Le pitch est aussi court qu'efficace : un innocent suspecté d'appartenir à une bande de ravisseurs qui sévit dans la région est placé en garde à vue dans une petite bourgade. Rapidement ses habitants devenus hystériques décident d'en découdre avec lui faisant fi de sa présumé innocence. Malgré l'opposition des forces de l'ordre, le commissariat est pris d'assaut puis incendié et son détenu laissé pour mort. S'ensuit un procès pour meurtre engagé par la fiancée et les frères de la victime à l'encontre de vingt deux lyncheurs. Mais derrière cette accusation passible de la peine de mort, un homme tapit dans l'ombre tire les ficelles dans le seul but d'assouvir sa vengeance (vous avez devinez qui si vous ne l'avez pas vu).

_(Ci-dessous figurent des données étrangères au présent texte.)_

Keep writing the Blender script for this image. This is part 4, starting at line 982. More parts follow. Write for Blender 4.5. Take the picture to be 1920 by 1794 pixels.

Le pitch, il faut l'avouer, ferait baver n'importe quel réfractaire au cinéma des années 30. Le film dans son ensemble en revanche... Rien n'est moins sûr. Et pourtant qu'il est beau le monde qui y gravite autour qu'il soit à la mise en scène (premier film américain de Lang), à la production (Léo Mankiewicz), à la composition (Franz Waxman) ou devant la caméra, des premiers rôles (Tracy et Sidney) aux seconds plus prestigieux encore (Cabot et Brennan). Mais ce n'est pas sur la forme que le film pèche mais sur le fond. Ça peut sembler paradoxal tant on sait l'ami Lang un homme droit à la morale inébranlable. Et c'est d'ailleurs peut-être ça le problème. Car le grand moralisateur qu'il est en fait trop et n'hésite pas à verser dans la démonstration quitte à endosser à la fois les costumes de juge et de partie. Je m'explique. La première partie du film (le lynchage) est très bonne, savamment orchestrée, bourrée de suspens et brillamment filmée. Elle est si bonne qu'elle se suffit à elle-même. Et c'est vrai tout y est déjà dit : l'hystérie collective naîtrait de la conjoncture de l'ennui inhérente au chômage et de la violence intrinsèque de la population en manque de sensation forte et assoiffée de sang, la foule serait une unité autonome incontrôlable une fois lancée, armée et alcoolisée et les pouvoirs publics auraient, ou pas, intérêt à cautionner se genre de débordements en période électorale pour s'assurer quelques bulletins supplémentaires (du pain et des jeux quoi). Le problème est que Lang vient y greffer un procès de trois quart d'heure pour nous expliquer point par point ce qu'ils venaient de sous-entendre. Au cas où on aurait pas compris. Il prend le costume trois pièces de l'accusation au début du film puis, tel un transformiste, la robe de juge à la fin pour condamner sèchement. Pas très fair-play Fritz. Cette démonstration vire à la leçon quand Sylvia Sidney, voulant calmer les ardeurs de son fiancé, en remet une couche : "A mob doesn't think. It hasn't time to think". Stop.
Lang n'évite donc pas l’écueil de la facilité qu'il avait pourtant sagement contourné dans M, le maudit cinq ans plus tôt. Dans le genre hystérie collective et rumeur grandissante, Léo Mankiewicz, qui produit, fera également beaucoup mieux dans People Will Talk en 1951 ainsi que Wyler en 1961 (The Children's Hour) et surtout Penn en 1966 avec son chef d'oeuvre The Chase.